GOAL –
Quote every line of the data below as it stands, omitting pictures.

__________________________________________________

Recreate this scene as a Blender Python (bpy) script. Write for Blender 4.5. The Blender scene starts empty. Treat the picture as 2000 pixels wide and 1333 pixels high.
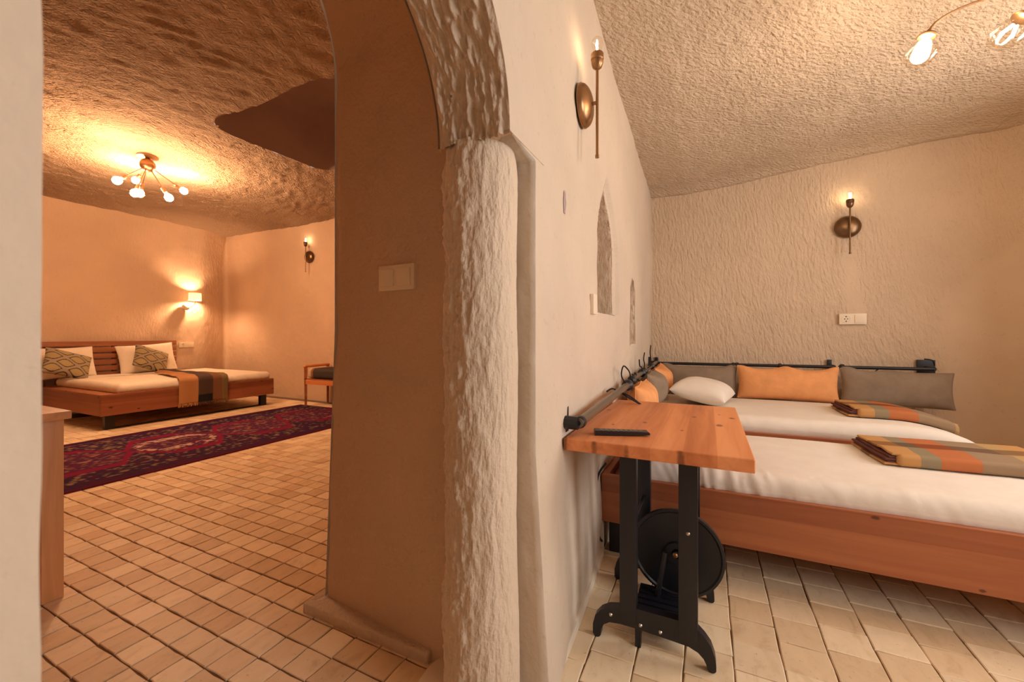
import bpy, bmesh, math, random
import numpy as np
from mathutils import Vector, Matrix

random.seed(7)
rng = np.random.default_rng(7)
PI = math.pi
COL = bpy.context.scene.collection
SC = bpy.context.scene

# ------------------------------------------------------------------ camera, world, exposure
cam_d = bpy.data.cameras.new('camera')
cam = bpy.data.objects.new('camera', cam_d)
COL.objects.link(cam)
cam.location = (0, 0, 1.18)
cam.rotation_euler = (PI / 2, 0, math.radians(25.5))
cam_d.sensor_width = 36
cam_d.lens = 14.4
cam_d.shift_y = -0.00575
cam_d.clip_start = 0.02
cam_d.dof.use_dof = True
cam_d.dof.focus_distance = 2.2
cam_d.dof.aperture_fstop = 4.0
SC.camera = cam

w = bpy.data.worlds.new('world')
SC.world = w
w.use_nodes = True
w.node_tree.nodes['Background'].inputs[0].default_value = (1.0, 0.95, 0.88, 1)
w.node_tree.nodes['Background'].inputs[1].default_value = 0.8
SC.view_settings.view_transform = 'Standard'
SC.view_settings.look = 'None'
SC.view_settings.exposure = 0.0
SC.view_settings.gamma = 1.0
SC.view_settings.use_curve_mapping = False
SC.cycles.max_bounces = 8
SC.cycles.diffuse_bounces = 5
SC.cycles.transparent_max_bounces = 16
SC.cycles.caustics_reflective = False
SC.cycles.caustics_refractive = False
SC.cycles.sample_clamp_indirect = 6.0

BULB_LEFT = 575.0      # six bulbs of the ceiling lamp in the far room
BULB_WALL = 1500.0      # bulb inside the shaded wall lamp
BULB_PENDANT = 275.0   # bright core of the arched lamp
BULB_SCONCE = 110.0
WINDOW_W = 35.0
SIDE_WINDOW_W = 50.0
LAMP_COL = (1.0, 0.55, 0.29)
LAMP_COL_R = (1.0, 0.69, 0.43)
DAY_COL = (1.0, 0.96, 0.92)


def area_light(name, loc, rot, sx, sy, power, col):
    d = bpy.data.lights.new(name, 'AREA')
    d.shape = 'RECTANGLE'
    d.size, d.size_y = sx, sy
    d.energy = power
    d.color = col
    o = bpy.data.objects.new(name, d)
    o.location = loc
    o.rotation_euler = rot
    COL.objects.link(o)
    return o


# daylight through the two window openings of the right wall (facing -X)
area_light('side_window_daylight', (2.60, .75, 1.60), (0, PI / 2, 0), 1.5, 1.2, SIDE_WINDOW_W, DAY_COL)
area_light('window_daylight', (2.60, 2.68, 1.75), (0, PI / 2, 0), 1.3, .95, WINDOW_W, DAY_COL)


# ------------------------------------------------------------------ noise
def _hash(i, j, k, seed):
    h = (i.astype(np.int64) * 374761393 + j.astype(np.int64) * 668265263 + k.astype(np.int64) * 1274126177 + seed * 974634777) & 0xFFFFFFFF
    h = ((h ^ (h >> 13)) * 1274126177) & 0xFFFFFFFF
    h = ((h ^ (h >> 16)) * 2246822519) & 0xFFFFFFFF
    return ((h ^ (h >> 15)) & 0xFFFFFF) / float(0xFFFFFF)


def vnoise(p, seed=0):
    p = np.asarray(p, float)
    f = np.floor(p)
    i, j, k = (f[..., n].astype(np.int64) for n in range(3))
    t = p - f
    t = t * t * (3 - 2 * t)
    r = 0
    for a in (0, 1):
        for b in (0, 1):
            for c in (0, 1):
                wgt = (t[..., 0] if a else 1 - t[..., 0]) * (t[..., 1] if b else 1 - t[..., 1]) * (t[..., 2] if c else 1 - t[..., 2])
                r = r + wgt * _hash(i + a, j + b, k + c, seed)
    return r * 2 - 1


def fbm(p, seed=0, octv=3):
    p = np.asarray(p, float)
    r, a, tot = 0, 1.0, 0
    for o in range(octv):
        r = r + a * vnoise(p * (2 ** o) + 17.3 * o, seed + o)
        tot += a
        a *= .5
    return r / tot


# ------------------------------------------------------------------ mesh helpers
def tag(o, label, cat, group=None):
    o['label'] = label
    o['category'] = cat
    if group:
        o['group'] = group
    return o


def thing(name, label, cat, loc=(0, 0, 0), rz=0.0, group=None):
    o = bpy.data.objects.new(name, None)
    o.empty_display_size = .1
    o.location = loc
    o.rotation_euler = (0, 0, rz)
    COL.objects.link(o)
    return tag(o, label, cat, group)


def struct(o):
    o['kind'] = 'structure'
    return o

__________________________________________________

SOLUTION –
Recreate this scene as a Blender Python (bpy) script. Write for Blender 4.5. The Blender scene starts empty. Treat the picture as 2000 pixels wide and 1333 pixels high.
import bpy, bmesh, math, random
import numpy as np
from mathutils import Vector, Matrix

random.seed(7)
rng = np.random.default_rng(7)
PI = math.pi
COL = bpy.context.scene.collection
SC = bpy.context.scene

# ------------------------------------------------------------------ camera, world, exposure
cam_d = bpy.data.cameras.new('camera')
cam = bpy.data.objects.new('camera', cam_d)
COL.objects.link(cam)
cam.location = (0, 0, 1.18)
cam.rotation_euler = (PI / 2, 0, math.radians(25.5))
cam_d.sensor_width = 36
cam_d.lens = 14.4
cam_d.shift_y = -0.00575
cam_d.clip_start = 0.02
cam_d.dof.use_dof = True
cam_d.dof.focus_distance = 2.2
cam_d.dof.aperture_fstop = 4.0
SC.camera = cam

w = bpy.data.worlds.new('world')
SC.world = w
w.use_nodes = True
w.node_tree.nodes['Background'].inputs[0].default_value = (1.0, 0.95, 0.88, 1)
w.node_tree.nodes['Background'].inputs[1].default_value = 0.8
SC.view_settings.view_transform = 'Standard'
SC.view_settings.look = 'None'
SC.view_settings.exposure = 0.0
SC.view_settings.gamma = 1.0
SC.view_settings.use_curve_mapping = False
SC.cycles.max_bounces = 8
SC.cycles.diffuse_bounces = 5
SC.cycles.transparent_max_bounces = 16
SC.cycles.caustics_reflective = False
SC.cycles.caustics_refractive = False
SC.cycles.sample_clamp_indirect = 6.0

BULB_LEFT = 575.0      # six bulbs of the ceiling lamp in the far room
BULB_WALL = 1500.0      # bulb inside the shaded wall lamp
BULB_PENDANT = 275.0   # bright core of the arched lamp
BULB_SCONCE = 110.0
WINDOW_W = 35.0
SIDE_WINDOW_W = 50.0
LAMP_COL = (1.0, 0.55, 0.29)
LAMP_COL_R = (1.0, 0.69, 0.43)
DAY_COL = (1.0, 0.96, 0.92)


def area_light(name, loc, rot, sx, sy, power, col):
    d = bpy.data.lights.new(name, 'AREA')
    d.shape = 'RECTANGLE'
    d.size, d.size_y = sx, sy
    d.energy = power
    d.color = col
    o = bpy.data.objects.new(name, d)
    o.location = loc
    o.rotation_euler = rot
    COL.objects.link(o)
    return o


# daylight through the two window openings of the right wall (facing -X)
area_light('side_window_daylight', (2.60, .75, 1.60), (0, PI / 2, 0), 1.5, 1.2, SIDE_WINDOW_W, DAY_COL)
area_light('window_daylight', (2.60, 2.68, 1.75), (0, PI / 2, 0), 1.3, .95, WINDOW_W, DAY_COL)


# ------------------------------------------------------------------ noise
def _hash(i, j, k, seed):
    h = (i.astype(np.int64) * 374761393 + j.astype(np.int64) * 668265263 + k.astype(np.int64) * 1274126177 + seed * 974634777) & 0xFFFFFFFF
    h = ((h ^ (h >> 13)) * 1274126177) & 0xFFFFFFFF
    h = ((h ^ (h >> 16)) * 2246822519) & 0xFFFFFFFF
    return ((h ^ (h >> 15)) & 0xFFFFFF) / float(0xFFFFFF)


def vnoise(p, seed=0):
    p = np.asarray(p, float)
    f = np.floor(p)
    i, j, k = (f[..., n].astype(np.int64) for n in range(3))
    t = p - f
    t = t * t * (3 - 2 * t)
    r = 0
    for a in (0, 1):
        for b in (0, 1):
            for c in (0, 1):
                wgt = (t[..., 0] if a else 1 - t[..., 0]) * (t[..., 1] if b else 1 - t[..., 1]) * (t[..., 2] if c else 1 - t[..., 2])
                r = r + wgt * _hash(i + a, j + b, k + c, seed)
    return r * 2 - 1


def fbm(p, seed=0, octv=3):
    p = np.asarray(p, float)
    r, a, tot = 0, 1.0, 0
    for o in range(octv):
        r = r + a * vnoise(p * (2 ** o) + 17.3 * o, seed + o)
        tot += a
        a *= .5
    return r / tot


# ------------------------------------------------------------------ mesh helpers
def tag(o, label, cat, group=None):
    o['label'] = label
    o['category'] = cat
    if group:
        o['group'] = group
    return o


def thing(name, label, cat, loc=(0, 0, 0), rz=0.0, group=None):
    o = bpy.data.objects.new(name, None)
    o.empty_display_size = .1
    o.location = loc
    o.rotation_euler = (0, 0, rz)
    COL.objects.link(o)
    return tag(o, label, cat, group)


def struct(o):
    o['kind'] = 'structure'
    return o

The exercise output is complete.